1. The execution context (sync/async) is now part of the method signature, effectively dividing all code into two categories.
2. High learning curve for novice engineers (easy to deadlock, ambiguous API members, lots of patterns to learn)
3. Limitations to advanced threading - unable to use threading primitives in async contexts with no alternatives.

This seems like a lot to take on for a bump in performance. Is there not a better way to avoid context switching? Am I missing some other tangible benefits? Is my assessment of the limitations incorrect?

1. The execution context (sync/async) is now part of the method signature, effectively dividing all code into two categories.

AKA what color is your function. However most code _does_ generally only fall into one bucket or the other. Like I said before, though, there was an explicit decision to make this bucketing clear.

1. High learning curve for novice engineers (easy to deadlock, ambiguous API members, lots of patterns to learn)

While it's true that it might be easy to _misuse_ the API and deadlock, correctly using the API is simple, and for basic use there's only one pattern to learn.

1. Limitations to advanced threading - unable to use threading primitives in async contexts with no alternatives.

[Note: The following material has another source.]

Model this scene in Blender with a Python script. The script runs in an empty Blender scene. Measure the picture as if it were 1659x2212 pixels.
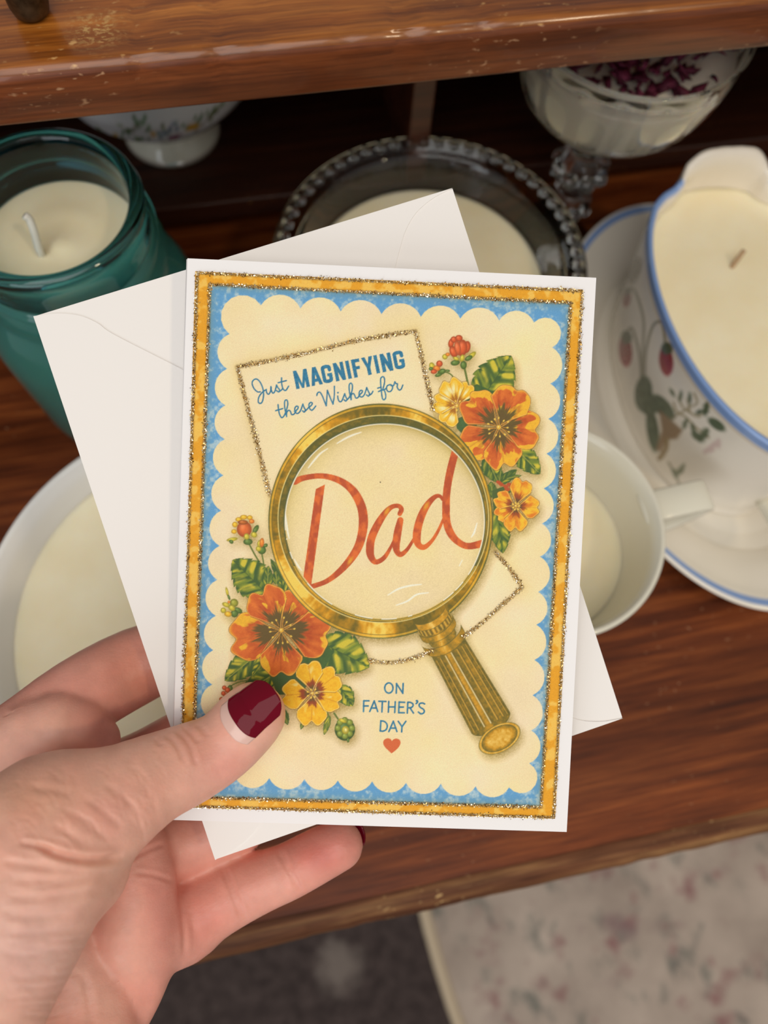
import bpy, bmesh, math, random
import numpy as np
from mathutils import Vector, Matrix

random.seed(7)
SC = bpy.context.scene
COL = SC.collection
PI = math.pi

# ------------------------------------------------------------------ camera, world, lamps, exposure
DESK = 0.72                      # height of the desk top above the floor
EYE = np.array([0.0, 0.0, DESK + 0.344])
F, CX, CY = 1600.0, 829.5, 1106.0          # focal length in photo pixels, photo centre
R = np.array([[0.98032, 0.16475, 0.10915],
              [-0.19180, 0.92640, 0.32410],
              [0.04775, 0.33870, -0.93969]])   # world <- (right, up, forward)
U_, _s, V_ = np.linalg.svd(R); R = U_ @ V_

cam_d = bpy.data.cameras.new('camera')
cam = bpy.data.objects.new('camera', cam_d); COL.objects.link(cam)
cam_d.sensor_fit = 'VERTICAL'; cam_d.sensor_height = 36.0; cam_d.lens = 36.0 * F / 2212.0
cam_d.clip_start = 0.01; cam_d.clip_end = 20
M = Matrix.Identity(4)
for i in range(3):
    M[i][0], M[i][1], M[i][2], M[i][3] = R[i][0], R[i][1], -R[i][2], EYE[i]
cam.matrix_world = M
cam_d.dof.use_dof = True; cam_d.dof.focus_distance = 0.194; cam_d.dof.aperture_fstop = 8.5
SC.camera = cam

w = bpy.data.worlds.new('room_light'); SC.world = w; w.use_nodes = True
bg = w.node_tree.nodes['Background']; bg.inputs['Color'].default_value = (1.0, 0.97, 0.93, 1); bg.inputs['Strength'].default_value = 0.30

def area(name, loc, target, sx, sy, power, color):
    d = bpy.data.lights.new(name, 'AREA'); d.shape = 'RECTANGLE'; d.size = sx; d.size_y = sy
    d.energy = power; d.color = color
    o = bpy.data.objects.new(name, d); COL.objects.link(o); o.location = loc
    o.rotation_euler = (Vector(target) - Vector(loc)).to_track_quat('-Z', 'Y').to_euler()
    return o
area('room_skylight', (-0.30, -0.66, DESK + 1.70), (0.02, 0.1, DESK + 0.1), 1.3, 1.3, 14.0, (1.0, 0.96, 0.92))
area('window_daylight', (-0.95, -1.15, DESK + 0.62), (0, 0.2, DESK + 0.08), 0.9, 0.8, 5.5, (0.88, 0.94, 1.0))
area('ceiling_lamp', (0.70, -0.60, DESK + 1.35), (0.1, 0.15, DESK), 0.12, 0.12, 3.0, (1.0, 0.80, 0.55))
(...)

I'm not sure what you mean by "advanced threading". It's true that you can't use lock, Monitor, and a few other things in an async context, but there are some alternatives depending on what effect you were actually trying to do

I believe we see the severity of the drawbacks differently. Can we agree then that the aforementioned caveats, at best, introduce complexity, and at worst impact usability and stability? That is, if we could accomplish the same benefit that async/await provides (fast context switching) without any of the caveats, wouldn't that be superior?